Assignment Outline

Your final presentation is worth 15% of your final grade. Presentations should be 15-20 minutes for individuals or 20-25 minutes for groups, and unlike the initial demo this presentation should present a narrative structured around your research question (rather than you experience doing the research.)

You should begin with an introduction to your question and why it is of interest or significance. Then you should explain the rationale for dataset selection, as well as how you obtained the data. You should include a discussion of what did or did not work, and how you shifted your question based on the data available.

Then you should introduce the methods you decided to use (explain relevant background concepts if you are using more complex methods) and your rationale for selecting them.

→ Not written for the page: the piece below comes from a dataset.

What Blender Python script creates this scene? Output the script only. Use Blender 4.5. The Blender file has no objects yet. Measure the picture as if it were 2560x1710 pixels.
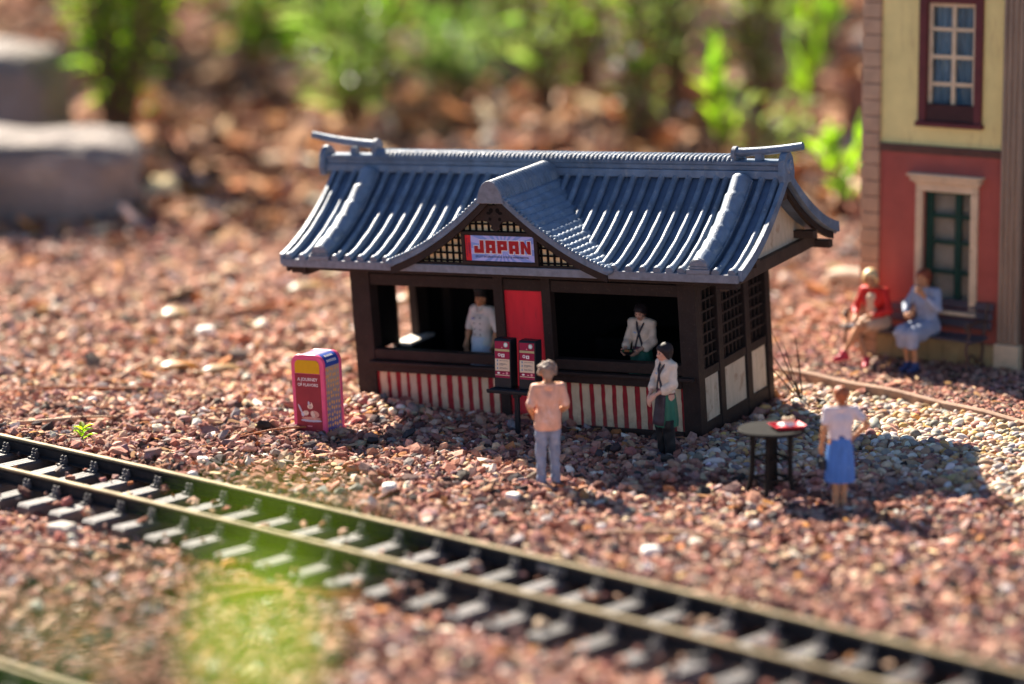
import bpy, math, random
import numpy as np
from mathutils import Vector, Matrix

rng = np.random.default_rng(11)
random.seed(11)
sc = bpy.context.scene
R = math.radians

# ------------------------------------------------------------------ camera, sky, sun, exposure
CAM_H, PITCH, ROLL = 8.5, 0.1954, 0.0111
cd = bpy.data.cameras.new('camera')
cam = bpy.data.objects.new('camera', cd)
sc.collection.objects.link(cam)
cam.matrix_world = Matrix.Translation((0, 0, CAM_H)) @ Matrix.Rotation(math.pi / 2 - PITCH, 4, 'X') @ Matrix.Rotation(-ROLL, 4, 'Z')
cd.sensor_width = 36
cd.lens = 96.6
cd.clip_start = 0.1
cd.clip_end = 2000
cd.dof.use_dof = True
cd.dof.focus_distance = 36.7
cd.dof.aperture_fstop = 0.165
sc.camera = cam

SUN_EL = R(37)
sun_h = Vector((-0.46, 0.89, 0)).normalized()          # horizontal direction towards the sun
sun_dir = Vector((sun_h.x * math.cos(SUN_EL), sun_h.y * math.cos(SUN_EL), math.sin(SUN_EL)))
sd = bpy.data.lights.new('sun', 'SUN')
sd.energy = 5.0
sd.angle = R(0.55)
sd.color = (1.0, 0.90, 0.75)
sun = bpy.data.objects.new('sun', sd)
sun.rotation_euler = sun_dir.to_track_quat('Z', 'Y').to_euler()
sc.collection.objects.link(sun)

world = bpy.data.worlds.new('World')
sc.world = world
world.use_nodes = True
wn = world.node_tree
sky = wn.nodes.new('ShaderNodeTexSky')
sky.sky_type = 'NISHITA'
sky.sun_disc = False
sky.sun_elevation = SUN_EL
sky.sun_rotation = math.atan2(sun_h.x, sun_h.y)
bg = wn.nodes['Background']
bg.inputs[1].default_value = 0.05
sky.dust_density = 0.0
sky.air_density = 0.6
wn.links.new(sky.outputs[0], bg.inputs[0])

sc.view_settings.view_transform = 'Standard'
sc.view_settings.look = 'None'
sc.view_settings.exposure = 1.95
sc.view_settings.gamma = 1.0
sc.view_settings.use_curve_mapping = False
sc.render.engine = 'CYCLES'
sc.cycles.use_denoising = True
sc.cycles.max_bounces = 6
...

Finally you should discuss your results. What did you expect to find? Was there anything surprising or was everything expected? What would future research questions explore? How has this changed your understanding of this topic? This section should include at least one visualization, but remember that the best interpretations usually present data through multiple visualizations.

You also need to bring in some of the topics we’ve discussed over the course of the semester and include some mention of how your project might this be relevant to digital humanities (not necessarily research questions, but maybe in terms of methods or datasets).

You do not need to follow the order of these guidelines in terms of how you structure your presentation. Also you can use slides, Jupyter notebooks, or any other documents to present your materials.

Assignment Submission

Given time constraints, all presentations will be recorded and shared with the instructor.

We will follow similar instructions for the project update presentation, where you will start a Zoom session and record yourself. When recording, select the cloud option rather than local recording.

recording

Once completed you will go to your Zoom profile in the browser and find your recording under Cloud Recordings.

cloud recording.

Unlike for the project update presentation, you will need to share your video via the Illinois Mediaspace, which you can follow instructions here http://publish.illinois.edu/business-elearn-tutorials/live-sessions-academy/recording-saving-and-publishing-a-live-session/.

That is because I will be sharing your videos, along with your final project posts on our course website. To that end, please feel free to give your presentation or project a title.

Assignment Rubric

A/A+ Presentations

  • Presenters clearly outline the research question and why the presenters think it is significant, and tie their question to digital humanities research.
  • Presenters thoroughly explain their dataset(s), including what it contains and what might be missing, as well as how you obtained the data. Presentations discuss any efforts at getting data that failed and how the presenters pivoted to other datasets or research questions.
  • Presenters explain their methods including rationale and how it works. This could include diagrams for more complex methods.
  • Presenters discuss their results and how it answers or doesn’t their initial research question. Presenters detail what they think their results represent, and whether what they found was surprising or expected.
  • Presentations include a number of visualizations that support the results and display multiple facets of the data.
  • Finally presenters detail how their understanding of this topic changed over the course of the project and what future research would like on this project.
  • A+ presentations are ones that go beyond the criteria listed here in some manner.

A-/B+

  • Presenters outline the research question and mention why the presenters think it is significant.
  • Presenters explain their dataset but fail to mention what is missing or don’t provide details on how it was obtained. Presenters do detail whether they pivoted to other datasets.
  • Presenters explain their methods including rationale but do not explain how it works.
  • Presenters discuss their results and how it answers or doesn’t their initial research question. Presenters discuss what they found was surprising or expected.
  • Presentations include at least 3 visualizations that support the results.
  • Finally presenters mention how their understanding of this topic changed over the course of the project but lack details on what future research would like on this project.

B/B-

  • Presenters outline the research question but do not mention why they think it is significant.
  • Presenters explain their dataset but have yet to finish collecting their data and lack details on what it contains.
  • Presenters explain their methods but do not include any rationale.
  • Presenters discuss their results but struggle to relate it to their initial research question. Presenters discuss what they found was surprising or expected.
  • Presentations have few or no visualizations that support the results.
  • Finally presenters mention how their understanding of this topic changed over the course of the project but no mention of what future research would like on this project.

C+ or below

  • Presenters outline the basics of their project, but lack meaningful details.
  • Presenters have yet to make much progress on their final project.
  • Presenters lack any direction on completing their project.